So, having said all that, I did not get all that much shopping done on Friday. Today it is insanely cold out and Mike is off work as a result, hence the reason I actually have time to post in here. I was considering going in to town to shop, despite the bitterness of the weather, but I'm not sure that I'm up for it anyway. My stomach seems to be having issues this morning too so I may be forced to remain at home. That's probably good considering the intense coldness outside. With the wind chill right now it is -42 degrees, so if I were to have car trouble, it would be serious. I guess I'm going to have to leave my shopping until next week, which I don't want to do!

I also cut Jamie down to nursing once a day at bedtime, as of Saturday morning. This morning for the first time he drank a whole bottle of milk. Yay! That makes me feel a lot better about things. He was barely drinking anything at all before. I have many more stories to share about Cody, but I think I'm going to have to sign off for now.

Thursday, December 4, 2008

Ode to my Mom and Christmas Baking

This has been a pretty decent week so far. Cody has been pretty good, although Jamie is sick. Not sure what is wrong with him, but he has been very out of sorts, and I even had to nurse him at 2am a few nights ago. That is extremely unusual for him, but he was so hysterical, it was the only thing that calmed him down. However, he seems to be doing better today.

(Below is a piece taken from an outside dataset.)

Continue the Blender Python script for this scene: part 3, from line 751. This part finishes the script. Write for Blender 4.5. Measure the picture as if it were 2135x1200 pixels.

My Mom and my younger sister came out today and we did some baking. My family has a traditional dessert every Christmas that is not all that well-known around here. It's called Venetarta (although if you Google that it is probably spelled Vinatarta), and it is an Icelandic cake with several cookie-like layers spread with a prune filling, and iced with almond-flavored icing. Okay, so it does not sound all that delicious. Well, I don't think it sounds good from the description either, but trust me, it is good. There are many different ways to make it, and I have had some that were not all that good, but my Mom's recipe (which is actually her Mom's recipe) is delicious, and she is now passing the tradition on to me and my sisters so that we can make our own at Christmas. It is a lot of work, but it is worth it in the end. My older sister's husband didn't think it was all that when he first tried it. Neither did my husband. Now they are both just as hooked as the rest of my family. My younger sister just got married in August, and wouldn't you know it, her husband is not thrilled with it either. The rest of us know it is only a matter of time before he is singing its praises too! Anyway, we had a good time baking Venetarta and butter tarts. Mmmm! Good! And of course, I got so much more done with my Mom around because she is so ultra-efficient! I hope some day I will be as efficient as she is. The nice thing is, she is not only efficient, she is also very pleasant to have around. I guess I'm just saying that I really appreciate my Mom and I hope that I am somewhat like her. That's all for now.